’The Way of All Fish,’ insightful storytelling by Martha Grimes
Published 12:00 am Sunday, March 23, 2014
“The Way of All Fish” by Martha Grimes (352 pgs., Scribner, $26.99)
Martha Grimes is best known for her novels about British police detective Richard Jury, his aristocratic friend Melrose Plant and other residents of the postcard town of Long Piddleton.
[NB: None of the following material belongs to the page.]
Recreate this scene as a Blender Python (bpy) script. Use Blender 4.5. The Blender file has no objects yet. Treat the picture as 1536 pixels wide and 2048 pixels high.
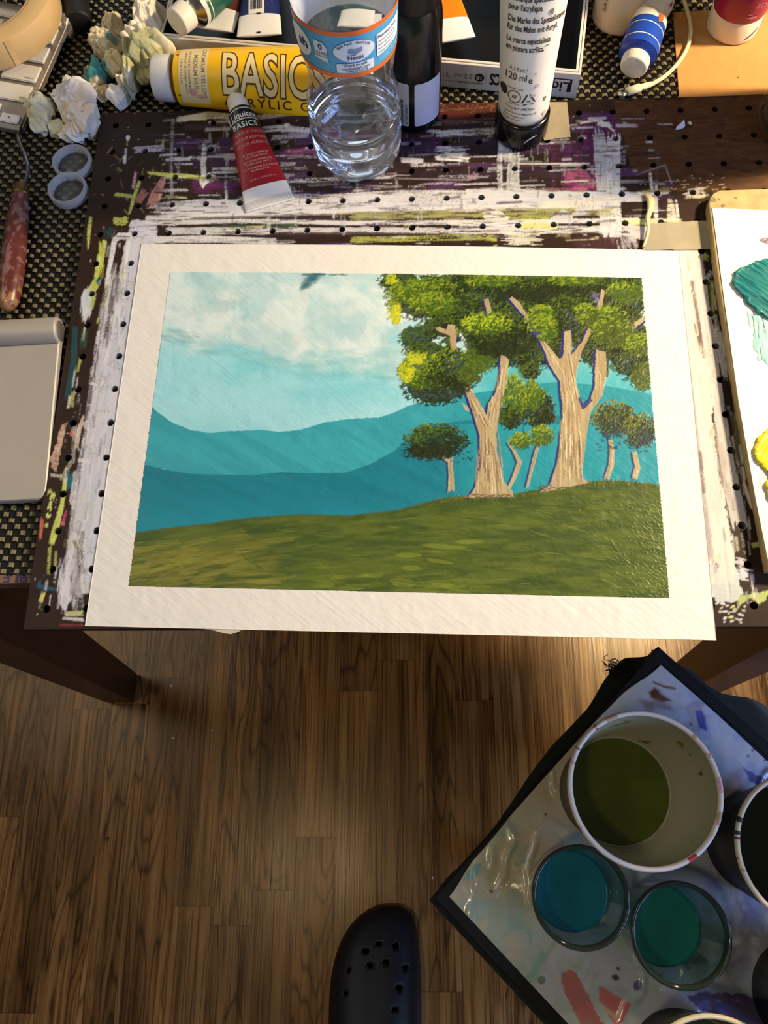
import bpy, bmesh, math, random
import numpy as np
from mathutils import Vector, Matrix
sc = bpy.context.scene
COL = sc.collection
random.seed(7)
PI = math.pi

# ---------------------------------------------------------------- camera (solved from the one inch grid of the pegboard)
RC = np.array([[0.99922, 0.00434, -0.0392], [-0.00897, -0.94291, -0.33294], [-0.03841, 0.33303, -0.94213]])
CAM = np.array([0.22941, -0.41777, 1.2442])
FOC = 1650.0
def at(x, y, z):
    """point of the room at height z that the photograph shows at (x, y)"""
    d = RC.T @ np.array([(x - 768) / FOC, (y - 1024) / FOC, 1.0])
    p = CAM + d * ((z - CAM[2]) / d[2])
    return Vector(p)
def seen(P):
    d = (np.asarray(P) - CAM) @ RC.T
    return d[..., 0] / d[..., 2] * FOC + 768, d[..., 1] / d[..., 2] * FOC + 1024

TT = 0.742      # table top
MT = 0.744      # mat top
BT = 0.750      # pegboard top
ST = 0.445      # tray on the stool, top

# ---------------------------------------------------------------- colour + materials
def lin(c):
    c = np.asarray(c, float) / 255.0
    return np.where(c <= 0.04045, c / 12.92, ((c + 0.055) / 1.055) ** 2.4)
def rgba(c):
    l = lin(c); return (float(l[0]), float(l[1]), float(l[2]), 1.0)
class NT:
    def __init__(s, m): s.t = m.node_tree; s.n = s.t.nodes; s.l = s.t.links
    def new(s, kind, **kw):
        n = s.n.new(kind)
        for k, v in kw.items():
            if k.startswith('_'): setattr(n, k[1:], v)
        return n
    def link(s, a, b): s.l.new(a, b)
def setin(n, **kw):
    for k, v in kw.items():
        k = k.replace('_', ' ')
        if k in n.inputs: n.inputs[k].default_value = v
def mat(name, c=(128, 128, 128), rough=0.5, metal=0.0, spec=0.5, var=0.06, vscale=60, bump=0.0, bscale=200, trans=0.0, ior=1.45,
        attr=None, coat=0.0, sub=0.0, sheen=0.0, alpha=1.0):
    m = bpy.data.materials.new(name); m.use_nodes = True
    T = NT(m); b = T.n['Principled BSDF']
    setin(b, Roughness=rough, Metallic=metal, IOR=ior)
    b.inputs['Specular IOR Level'].default_value = spec
    b.inputs['Transmission Weight'].default_value = trans
    b.inputs['Coat Weight'].default_value = coat
    b.inputs['Subsurface Weight'].default_value = sub
    b.inputs['Sheen Weight'].default_value = sheen
    if sub: b.inputs['Subsurface Radius'].default_value = (0.004, 0.003, 0.002)
    b.inputs['Alpha'].default_value = alpha
    tc = T.new('ShaderNodeTexCoord')
    if attr:
        a = T.new('ShaderNodeAttribute'); a.attribute_name = attr; src = a.outputs['Color']
    else:
        r = T.new('ShaderNodeRGB'); r.outputs[0].default_value = rgba(c); src = r.outputs[0]
    if var:
        nz = T.new('ShaderNodeTexNoise'); setin(nz, Scale=vscale, Detail=4.0)
        T.link(tc.outputs['Object'], nz.inputs['Vector'])
        mr = T.new('ShaderNodeMapRange'); setin(mr, From_Min=0.25, From_Max=0.75, To_Min=1 - var, To_Max=1 + var)
        T.link(nz.outputs['Fac'], mr.inputs['Value'])
        h = T.new('ShaderNodeHueSaturation'); T.link(mr.outputs[0], h.inputs['Value']); T.link(src, h.inputs['Color'])
        src = h.outputs[0]
    T.link(src, b.inputs['Base Color'])
    if bump:
        nb = T.new('ShaderNodeTexNoise'); setin(nb, Scale=bscale, Detail=3.0)
        T.link(tc.outputs['Object'], nb.inputs['Vector'])
        bp = T.new('ShaderNodeBump'); setin(bp, Strength=bump, Distance=0.001)
        T.link(nb.outputs['Fac'], bp.inputs['Height']); T.link(bp.outputs[0], b.inputs['Normal'])
    return m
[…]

Those 22 novels meld the traditional village mystery with the police procedural, giving the plots a hard edge balanced by satire and humor.
Jury and friends are absent in “The Way of All Fish,” Grimes’ 31st novel, but they won’t be missed in this witty satire on the publishing industry.
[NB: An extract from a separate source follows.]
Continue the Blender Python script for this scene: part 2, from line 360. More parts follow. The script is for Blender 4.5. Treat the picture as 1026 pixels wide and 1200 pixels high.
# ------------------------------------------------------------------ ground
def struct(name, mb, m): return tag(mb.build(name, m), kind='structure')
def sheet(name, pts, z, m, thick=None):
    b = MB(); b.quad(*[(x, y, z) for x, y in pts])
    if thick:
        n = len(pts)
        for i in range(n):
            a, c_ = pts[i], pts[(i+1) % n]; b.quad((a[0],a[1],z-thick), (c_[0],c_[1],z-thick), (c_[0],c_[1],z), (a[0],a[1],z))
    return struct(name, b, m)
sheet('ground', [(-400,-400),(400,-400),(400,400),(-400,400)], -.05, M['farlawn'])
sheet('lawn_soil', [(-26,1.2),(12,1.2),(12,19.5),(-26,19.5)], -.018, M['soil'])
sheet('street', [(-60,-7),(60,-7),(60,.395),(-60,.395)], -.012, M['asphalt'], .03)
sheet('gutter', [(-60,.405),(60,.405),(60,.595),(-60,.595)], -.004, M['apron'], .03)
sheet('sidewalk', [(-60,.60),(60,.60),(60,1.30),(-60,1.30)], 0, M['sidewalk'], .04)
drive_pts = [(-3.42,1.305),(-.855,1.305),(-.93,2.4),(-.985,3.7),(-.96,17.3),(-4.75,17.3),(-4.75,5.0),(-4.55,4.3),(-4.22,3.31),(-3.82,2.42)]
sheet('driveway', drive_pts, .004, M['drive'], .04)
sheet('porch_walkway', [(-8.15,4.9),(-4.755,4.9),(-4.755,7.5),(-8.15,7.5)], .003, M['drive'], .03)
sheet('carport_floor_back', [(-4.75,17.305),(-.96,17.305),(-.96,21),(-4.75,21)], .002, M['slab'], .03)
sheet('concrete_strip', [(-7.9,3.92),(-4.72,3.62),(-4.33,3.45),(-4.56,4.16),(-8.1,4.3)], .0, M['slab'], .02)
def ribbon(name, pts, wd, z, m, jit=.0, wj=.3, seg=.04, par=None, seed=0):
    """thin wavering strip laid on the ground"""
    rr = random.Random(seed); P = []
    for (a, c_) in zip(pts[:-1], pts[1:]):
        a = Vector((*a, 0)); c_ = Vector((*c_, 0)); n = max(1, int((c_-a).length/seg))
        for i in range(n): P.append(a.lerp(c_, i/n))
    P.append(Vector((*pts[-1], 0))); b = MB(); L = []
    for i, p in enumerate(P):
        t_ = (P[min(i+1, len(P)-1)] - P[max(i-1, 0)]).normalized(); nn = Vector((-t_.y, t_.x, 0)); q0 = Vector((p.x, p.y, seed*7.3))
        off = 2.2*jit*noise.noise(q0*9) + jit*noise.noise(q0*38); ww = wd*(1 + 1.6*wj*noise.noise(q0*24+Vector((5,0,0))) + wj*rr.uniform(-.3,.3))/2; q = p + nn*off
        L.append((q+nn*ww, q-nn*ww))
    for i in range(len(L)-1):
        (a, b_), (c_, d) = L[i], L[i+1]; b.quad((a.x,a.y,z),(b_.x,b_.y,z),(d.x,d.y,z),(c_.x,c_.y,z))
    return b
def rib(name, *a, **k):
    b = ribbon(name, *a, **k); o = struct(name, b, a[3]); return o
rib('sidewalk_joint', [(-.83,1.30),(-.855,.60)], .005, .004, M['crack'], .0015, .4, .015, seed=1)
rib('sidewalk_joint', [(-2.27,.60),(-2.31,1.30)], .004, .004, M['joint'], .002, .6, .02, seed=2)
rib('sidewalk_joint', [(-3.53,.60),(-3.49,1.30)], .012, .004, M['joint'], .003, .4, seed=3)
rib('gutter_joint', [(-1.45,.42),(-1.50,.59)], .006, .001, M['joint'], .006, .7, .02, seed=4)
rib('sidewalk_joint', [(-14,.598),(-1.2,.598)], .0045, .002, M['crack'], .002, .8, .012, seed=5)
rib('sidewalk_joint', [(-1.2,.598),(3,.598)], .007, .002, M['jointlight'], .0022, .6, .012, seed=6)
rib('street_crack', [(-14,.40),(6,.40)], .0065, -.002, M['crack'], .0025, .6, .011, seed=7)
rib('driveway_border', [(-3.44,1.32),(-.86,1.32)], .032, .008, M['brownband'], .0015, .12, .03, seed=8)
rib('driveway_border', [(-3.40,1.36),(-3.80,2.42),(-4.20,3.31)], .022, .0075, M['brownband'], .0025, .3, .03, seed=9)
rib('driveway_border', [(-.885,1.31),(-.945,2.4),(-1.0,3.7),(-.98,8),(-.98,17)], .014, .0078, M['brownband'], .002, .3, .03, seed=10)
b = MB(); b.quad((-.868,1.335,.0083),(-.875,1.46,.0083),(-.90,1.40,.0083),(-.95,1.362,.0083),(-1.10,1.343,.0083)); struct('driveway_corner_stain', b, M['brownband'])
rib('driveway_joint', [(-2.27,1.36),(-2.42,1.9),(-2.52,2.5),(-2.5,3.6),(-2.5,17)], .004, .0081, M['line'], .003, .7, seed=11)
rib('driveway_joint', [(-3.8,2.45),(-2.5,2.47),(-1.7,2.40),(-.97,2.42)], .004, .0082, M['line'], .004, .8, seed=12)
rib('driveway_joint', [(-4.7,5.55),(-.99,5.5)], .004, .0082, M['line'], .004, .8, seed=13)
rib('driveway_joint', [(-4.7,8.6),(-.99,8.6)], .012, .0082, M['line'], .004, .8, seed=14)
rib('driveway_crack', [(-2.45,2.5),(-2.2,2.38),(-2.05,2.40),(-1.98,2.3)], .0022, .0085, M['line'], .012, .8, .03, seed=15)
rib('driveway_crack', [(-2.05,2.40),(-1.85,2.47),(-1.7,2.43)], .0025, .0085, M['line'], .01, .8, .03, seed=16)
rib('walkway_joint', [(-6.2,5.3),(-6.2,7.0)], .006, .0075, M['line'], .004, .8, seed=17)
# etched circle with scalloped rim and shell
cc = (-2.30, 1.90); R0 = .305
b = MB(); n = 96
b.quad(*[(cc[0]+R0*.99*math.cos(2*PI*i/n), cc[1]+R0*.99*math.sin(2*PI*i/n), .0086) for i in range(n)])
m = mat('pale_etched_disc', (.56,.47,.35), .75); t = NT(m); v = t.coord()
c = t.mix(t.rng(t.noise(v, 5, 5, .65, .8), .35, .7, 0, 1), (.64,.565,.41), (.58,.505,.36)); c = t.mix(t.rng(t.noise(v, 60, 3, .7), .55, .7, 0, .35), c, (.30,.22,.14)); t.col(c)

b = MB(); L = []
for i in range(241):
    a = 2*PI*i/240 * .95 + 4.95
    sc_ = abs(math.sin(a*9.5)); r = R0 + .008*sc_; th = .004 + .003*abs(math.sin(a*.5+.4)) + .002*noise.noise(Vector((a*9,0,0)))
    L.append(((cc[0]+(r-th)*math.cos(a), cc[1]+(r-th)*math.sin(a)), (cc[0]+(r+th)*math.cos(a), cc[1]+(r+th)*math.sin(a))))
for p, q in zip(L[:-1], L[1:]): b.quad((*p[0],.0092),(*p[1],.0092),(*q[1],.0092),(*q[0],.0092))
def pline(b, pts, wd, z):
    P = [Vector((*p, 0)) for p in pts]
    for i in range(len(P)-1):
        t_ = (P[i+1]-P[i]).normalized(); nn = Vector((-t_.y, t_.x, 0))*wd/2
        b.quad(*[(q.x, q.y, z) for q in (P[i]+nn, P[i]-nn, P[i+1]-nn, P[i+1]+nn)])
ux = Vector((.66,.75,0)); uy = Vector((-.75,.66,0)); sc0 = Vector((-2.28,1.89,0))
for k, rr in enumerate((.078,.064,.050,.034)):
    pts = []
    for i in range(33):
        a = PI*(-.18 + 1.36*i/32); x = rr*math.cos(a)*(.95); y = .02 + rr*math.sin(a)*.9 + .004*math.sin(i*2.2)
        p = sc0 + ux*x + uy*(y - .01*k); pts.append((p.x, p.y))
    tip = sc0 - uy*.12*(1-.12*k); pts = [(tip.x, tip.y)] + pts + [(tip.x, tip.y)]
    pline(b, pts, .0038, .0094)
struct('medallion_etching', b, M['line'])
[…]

“The Way of All Fish” is a sequel, of sorts, to Grimes’ 2003 novel “Foul Matter,” in which the New York publishing industry is seen as a swamp filled with quicksand and inhabited by piranha. Publishing fares a little bit better in “The Way of All Fish,” but not by much.
L. Bass Hess is the kind of literary agent who slithers onto the scene, suing clients who are smart enough to fire him. Bass wants his commission, whether he sold the book or not. Cindy Sella, who suffers from writer’s block, refuses to settle with him. Her lawyers, however, aren’t doing much good for her. “Lawyers to the right of her, lawyers to the left, lawyers in front, lawyers behind,” observes one character. “Is there a vision of hell, even in Dante, that could possibly compete with that?”
Grimes peppers “The Way of All Fish” with bits of pop culture and allusions to classic crime writers, including Raymond Chandler, Dorothy L. Sayers and Edgar Allan Poe. The wry humor and sharp dialogue enhance the brisk plot that easily moves from New York to the Florida Everglades to a monastery, with a denouement that will make readers want to cheer.